As Smith put it yesterday,

I hope for a day when it is unnoticed, but that day isn’t here. This is the first time. You have to acknowledge that. We do. I do. I realize the responsibility that comes with that.

But as much as anything, I realize my responsibility of just being the head coach of the Chicago Bears, and it’s been a long time since we’ve been in this position. I’m just excited for our football team to be able to take another step.

Smith and Dungy have both handled these expectations admirably over the years, but they shouldn't have to. New Orleans Saints coach Sean Payton and New England Patriots coach Bill Belichick are coaches, not white coaches, and that's the way it should be for Smith and Dungy. They are people, not symbols.

We should hope that the day arrives soon when black Americans don't have to bear an additional responsibility to other blacks or to society as a whole (having to exemplify our national ideal of equal opportunity) because of an accident of skin color, but instead are judged solely by their own accomplishments. To add to people's burdens by making them symbols only makes their lives that much more difficult.

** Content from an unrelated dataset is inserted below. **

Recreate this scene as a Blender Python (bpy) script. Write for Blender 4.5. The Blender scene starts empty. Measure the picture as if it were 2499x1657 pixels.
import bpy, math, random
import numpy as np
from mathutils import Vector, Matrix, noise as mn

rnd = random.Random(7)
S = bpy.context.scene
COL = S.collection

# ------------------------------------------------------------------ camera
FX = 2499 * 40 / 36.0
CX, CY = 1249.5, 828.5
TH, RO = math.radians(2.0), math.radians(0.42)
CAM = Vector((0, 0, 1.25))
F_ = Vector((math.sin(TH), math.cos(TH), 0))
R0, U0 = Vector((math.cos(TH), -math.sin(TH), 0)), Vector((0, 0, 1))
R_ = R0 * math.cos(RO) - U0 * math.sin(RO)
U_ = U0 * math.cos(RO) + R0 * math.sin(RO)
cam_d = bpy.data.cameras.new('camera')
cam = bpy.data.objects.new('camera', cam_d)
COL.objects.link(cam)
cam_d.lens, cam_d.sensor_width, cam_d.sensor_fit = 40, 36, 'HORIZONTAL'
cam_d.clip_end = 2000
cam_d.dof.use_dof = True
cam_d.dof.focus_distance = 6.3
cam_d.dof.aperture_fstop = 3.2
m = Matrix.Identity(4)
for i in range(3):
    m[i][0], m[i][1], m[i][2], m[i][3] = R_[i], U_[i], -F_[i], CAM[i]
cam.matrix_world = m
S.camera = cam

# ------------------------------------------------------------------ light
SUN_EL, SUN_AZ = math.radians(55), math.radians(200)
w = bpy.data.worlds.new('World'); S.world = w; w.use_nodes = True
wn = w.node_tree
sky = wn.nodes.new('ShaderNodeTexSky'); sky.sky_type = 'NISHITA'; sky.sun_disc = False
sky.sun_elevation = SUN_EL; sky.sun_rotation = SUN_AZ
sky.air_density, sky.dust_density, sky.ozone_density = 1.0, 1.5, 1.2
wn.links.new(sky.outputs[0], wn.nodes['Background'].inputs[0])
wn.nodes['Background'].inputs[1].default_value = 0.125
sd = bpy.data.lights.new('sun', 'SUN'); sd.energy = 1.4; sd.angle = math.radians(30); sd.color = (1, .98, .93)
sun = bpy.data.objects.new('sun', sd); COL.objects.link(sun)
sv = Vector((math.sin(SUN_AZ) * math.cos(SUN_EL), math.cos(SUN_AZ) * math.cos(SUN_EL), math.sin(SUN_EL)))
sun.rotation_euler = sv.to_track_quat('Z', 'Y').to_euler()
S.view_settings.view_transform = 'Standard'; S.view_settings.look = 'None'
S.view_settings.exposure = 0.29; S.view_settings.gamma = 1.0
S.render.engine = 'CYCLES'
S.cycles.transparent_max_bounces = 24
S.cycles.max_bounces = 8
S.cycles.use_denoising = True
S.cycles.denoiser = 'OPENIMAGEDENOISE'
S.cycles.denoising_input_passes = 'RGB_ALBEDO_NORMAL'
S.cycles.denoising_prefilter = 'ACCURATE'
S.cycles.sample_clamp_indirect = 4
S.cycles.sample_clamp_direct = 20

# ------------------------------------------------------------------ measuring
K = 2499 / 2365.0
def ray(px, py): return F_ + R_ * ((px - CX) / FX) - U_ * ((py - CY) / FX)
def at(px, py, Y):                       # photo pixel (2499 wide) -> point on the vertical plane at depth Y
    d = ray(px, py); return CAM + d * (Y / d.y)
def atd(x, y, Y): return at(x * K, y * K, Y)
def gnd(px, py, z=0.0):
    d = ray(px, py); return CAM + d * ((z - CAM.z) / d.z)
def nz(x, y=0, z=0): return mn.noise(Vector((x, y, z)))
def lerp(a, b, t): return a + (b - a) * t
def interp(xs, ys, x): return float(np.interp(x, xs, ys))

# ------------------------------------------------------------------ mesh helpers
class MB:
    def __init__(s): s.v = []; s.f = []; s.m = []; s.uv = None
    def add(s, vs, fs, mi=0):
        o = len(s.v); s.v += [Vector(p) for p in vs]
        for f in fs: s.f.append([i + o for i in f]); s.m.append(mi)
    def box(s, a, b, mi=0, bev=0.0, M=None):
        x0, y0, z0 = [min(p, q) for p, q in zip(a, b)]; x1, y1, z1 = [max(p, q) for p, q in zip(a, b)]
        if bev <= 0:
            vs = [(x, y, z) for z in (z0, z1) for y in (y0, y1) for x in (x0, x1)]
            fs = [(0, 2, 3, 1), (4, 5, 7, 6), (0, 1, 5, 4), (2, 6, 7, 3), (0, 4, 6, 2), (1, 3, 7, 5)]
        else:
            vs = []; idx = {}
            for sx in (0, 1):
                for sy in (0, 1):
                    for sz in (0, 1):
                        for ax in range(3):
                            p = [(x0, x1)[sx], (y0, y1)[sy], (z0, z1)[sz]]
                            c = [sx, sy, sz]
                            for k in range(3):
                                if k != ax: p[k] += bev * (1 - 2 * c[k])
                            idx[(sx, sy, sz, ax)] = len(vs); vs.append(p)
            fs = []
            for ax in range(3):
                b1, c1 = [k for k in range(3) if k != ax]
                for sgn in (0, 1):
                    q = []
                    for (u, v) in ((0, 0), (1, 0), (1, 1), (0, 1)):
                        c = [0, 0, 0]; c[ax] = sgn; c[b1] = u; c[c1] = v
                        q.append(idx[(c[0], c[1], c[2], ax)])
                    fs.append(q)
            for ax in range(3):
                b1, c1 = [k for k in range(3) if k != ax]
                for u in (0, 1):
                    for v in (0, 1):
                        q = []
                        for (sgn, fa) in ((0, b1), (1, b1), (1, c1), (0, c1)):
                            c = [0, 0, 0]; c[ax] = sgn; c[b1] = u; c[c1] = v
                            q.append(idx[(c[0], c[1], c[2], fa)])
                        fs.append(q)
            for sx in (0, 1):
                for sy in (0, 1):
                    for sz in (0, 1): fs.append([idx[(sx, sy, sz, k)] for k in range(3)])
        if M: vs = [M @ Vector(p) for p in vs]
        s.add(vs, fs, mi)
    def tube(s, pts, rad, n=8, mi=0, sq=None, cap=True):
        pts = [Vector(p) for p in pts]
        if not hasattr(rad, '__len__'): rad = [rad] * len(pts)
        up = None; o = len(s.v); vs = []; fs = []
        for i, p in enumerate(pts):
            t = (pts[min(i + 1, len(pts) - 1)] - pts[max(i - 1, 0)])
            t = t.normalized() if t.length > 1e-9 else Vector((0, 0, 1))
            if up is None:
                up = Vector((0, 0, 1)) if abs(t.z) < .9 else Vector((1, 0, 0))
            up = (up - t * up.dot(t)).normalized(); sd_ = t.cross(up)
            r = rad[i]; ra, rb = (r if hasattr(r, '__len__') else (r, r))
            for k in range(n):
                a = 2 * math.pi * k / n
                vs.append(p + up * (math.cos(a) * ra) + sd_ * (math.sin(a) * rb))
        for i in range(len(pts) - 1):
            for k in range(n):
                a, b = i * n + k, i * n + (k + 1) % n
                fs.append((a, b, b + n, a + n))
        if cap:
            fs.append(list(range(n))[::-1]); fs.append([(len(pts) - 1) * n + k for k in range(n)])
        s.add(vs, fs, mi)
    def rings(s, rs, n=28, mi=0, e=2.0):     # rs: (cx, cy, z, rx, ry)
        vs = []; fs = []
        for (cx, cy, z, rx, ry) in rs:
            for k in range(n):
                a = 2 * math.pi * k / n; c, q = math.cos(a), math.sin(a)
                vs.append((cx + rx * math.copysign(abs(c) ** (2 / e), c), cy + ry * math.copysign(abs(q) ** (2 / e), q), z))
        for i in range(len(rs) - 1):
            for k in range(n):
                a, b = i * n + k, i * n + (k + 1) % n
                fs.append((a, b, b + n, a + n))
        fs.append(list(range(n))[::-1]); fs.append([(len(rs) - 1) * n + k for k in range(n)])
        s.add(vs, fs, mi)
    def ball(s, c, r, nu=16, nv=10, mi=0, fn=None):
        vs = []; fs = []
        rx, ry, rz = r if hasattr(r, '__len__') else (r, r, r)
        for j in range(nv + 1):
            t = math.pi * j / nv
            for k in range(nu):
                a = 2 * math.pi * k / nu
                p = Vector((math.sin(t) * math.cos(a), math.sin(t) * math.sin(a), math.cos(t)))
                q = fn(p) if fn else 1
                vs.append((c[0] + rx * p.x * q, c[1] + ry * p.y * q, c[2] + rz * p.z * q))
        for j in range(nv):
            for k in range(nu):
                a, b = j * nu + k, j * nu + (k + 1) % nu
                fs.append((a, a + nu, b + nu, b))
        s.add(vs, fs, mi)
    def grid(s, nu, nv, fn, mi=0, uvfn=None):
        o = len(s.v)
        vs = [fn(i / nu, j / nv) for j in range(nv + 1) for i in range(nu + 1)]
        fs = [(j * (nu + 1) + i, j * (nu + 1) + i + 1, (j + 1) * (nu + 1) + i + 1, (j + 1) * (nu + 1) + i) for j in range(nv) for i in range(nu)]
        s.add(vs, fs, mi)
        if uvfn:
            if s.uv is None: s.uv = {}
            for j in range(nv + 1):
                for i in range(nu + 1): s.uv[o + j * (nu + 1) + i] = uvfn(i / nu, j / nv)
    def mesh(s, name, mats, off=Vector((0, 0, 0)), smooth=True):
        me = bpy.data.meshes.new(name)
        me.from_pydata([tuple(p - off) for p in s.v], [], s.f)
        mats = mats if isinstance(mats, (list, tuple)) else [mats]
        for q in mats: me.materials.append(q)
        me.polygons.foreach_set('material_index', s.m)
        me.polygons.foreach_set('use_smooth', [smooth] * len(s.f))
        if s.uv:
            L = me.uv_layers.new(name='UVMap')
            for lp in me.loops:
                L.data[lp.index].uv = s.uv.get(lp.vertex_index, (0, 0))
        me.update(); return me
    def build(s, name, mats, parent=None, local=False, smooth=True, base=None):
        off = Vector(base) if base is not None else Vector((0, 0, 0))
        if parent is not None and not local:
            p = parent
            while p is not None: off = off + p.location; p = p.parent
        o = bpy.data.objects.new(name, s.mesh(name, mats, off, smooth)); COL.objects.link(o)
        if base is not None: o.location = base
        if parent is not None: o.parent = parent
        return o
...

Most important of all, judging people as individuals gives each person the greatest incentive to use their time and talents—and that is the surest way to open the road to success for everyone.

From Karnick on Culture.

1 comment:

Evanston said...

TOTALLY agree. I was thinking the same thing when I saw the Smith interview on Chicago TV. He is kicking major butt, and I hope his team follows his example this Sunday! Grossman, don't be gross, man!